How Green Are Reusable Bags?

A reusable bag at the Whole Foods in Boston. i i

A reusable bag at the Whole Foods in Cambridge, Mass. Tovia Smith/NPR hide caption

itoggle caption Tovia Smith/NPR
A reusable bag at the Whole Foods in Boston.

A reusable bag at the Whole Foods in Cambridge, Mass.

Tovia Smith/NPR

This story is part of a series called How Green Is It? that will air throughout August on All Things Considered. The series examines some of the things Americans are doing — and buying — to help the environment and whether those steps really are as "green" as they seem.

Business are selling them, even giving them away hoping they will replace those plastic grocery bags that have become something of a poster child for environmental waste and destruction. From the Whole Foods Market to Home Depot, stores are jumping on the reusable-bag bandwagon, delighting many eco-minded shoppers.
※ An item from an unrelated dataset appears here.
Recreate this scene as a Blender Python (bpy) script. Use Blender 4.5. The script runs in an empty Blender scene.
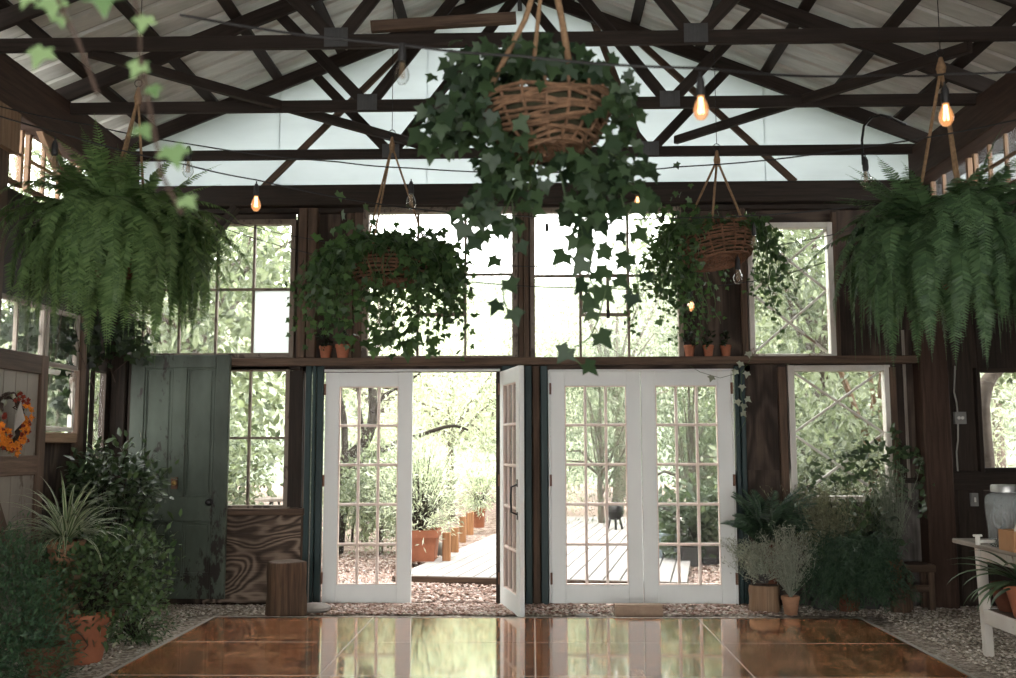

"I think they're great! I love it," says Susan Klein, 42. "I have about five of them that I use all the time — for everything!"

But bagger, beware! Not all reusable bags are created equal.

"There are different shades of green," says environmental consultant Catherine Greener.

A Mixed Bag

The Whole Foods bag, for example, is made of mostly recycled plastic — ecologically better than a bag made from PVC or with harsh chemical dyes, for example. But the bags are also shipped thousands of miles from overseas. So every reusable bag is a mixed bag, baffling consumers and experts alike.

"There are a lot of different characteristics," Hoover says. "And it can be hard to say, 'Organic and fair trade and local cloth is better than recycled content polypropylene from China.' There are too many parameters to come up with a clear winner."

Stores too struggle with the trade-offs. Last year, Wal-Mart started selling a black bag that was made entirely from recycled bottles. Now, it offers a cheaper blue bag that is thinner and uses less plastic. On the other hand, however, only a third of the plastic in the new blue bag is recycled. And, it lasts only about half as long as the black one.

"I think we are living in the land of confusion right now as we migrate through what is less bad into what is truly good," Greener says. "This is an evolving and a moving target."

It all leads even the experts to the very unscientific conclusion about what shoppers should buy.

"My first answer to that would be, 'What draws your eye?'" Hoover says. "Buy the bag that you most personally are going to reuse, because that's the most important thing."

So if some gritty hemp weave appeals to you, or if it's a little bling, or the $1,000 dollar Hermes silk shopping bag that turns you on, "by all means, buy that bag," Hoover says.

Old Habits Die Hard

Eventually, you will hit the environmental break-even point. That is, as long as you use the bags and don't just leave them to collect dust somewhere.

"I always forget [my re-usable bags.] So they sit in the car," says Paul Briner, a contractor in Boston, loading his groceries into a paper bag at the check-out of the Whole Foods Market.

Indeed, old habits die hard.

"I still prefer the plastic," says another shopper, firefighter Rob Williams. Whole Foods offers only paper bags, but when he's shopping at other stores that still offer plastic, "I always take the plastic," Williams says. "I'm just being honest."

Many stores are hoping financial incentives will help change hearts and habits. Whole Foods offers a nickel, every time you BYOB. Other stores offer points and prizes.

Environmental Impact

Bob Lilienfeld, editor of the Use Less Stuff report, says it may be years before most Americans really change their ways.

"For 5 or 10 percent of the population, I'll call them 'the tree-huggers,' it's OK, they're going to do it anyway," Lilienfeld says. "The vegetarians are going to do it anyway. The rest of us need an incentive."

And it's not only habits at the grocery store that will need to change. Once people no longer have a ready supply of old grocery bags stashed at home, they will have to find new ways to pick up their dog poop or line their bathroom waste baskets. If people just go out and buy other plastic bags, it will defeat the purpose.

Ultimately, even if we eliminate billions of grocery bags from the market, how much good will it do?

"I hate to say it, but not much," Lilienfield says.

In the big picture, he says, the big fuss around shopping bags is really just a distraction.

"The bag is not the environmental bogey-person that everybody thinks it is," he says. "If you look at the entire grocery package that you bought, the bag may account for 1 to 2 percent of the environmental impact.

"The other packaging may account for 7 percent. Ninety percent is accounted for by the products you buy. That's where all the environmental impact is."

As people begin to think more about their shopping bags, Lilienfield says he hopes they'll also start to think more about what's in the bag as well.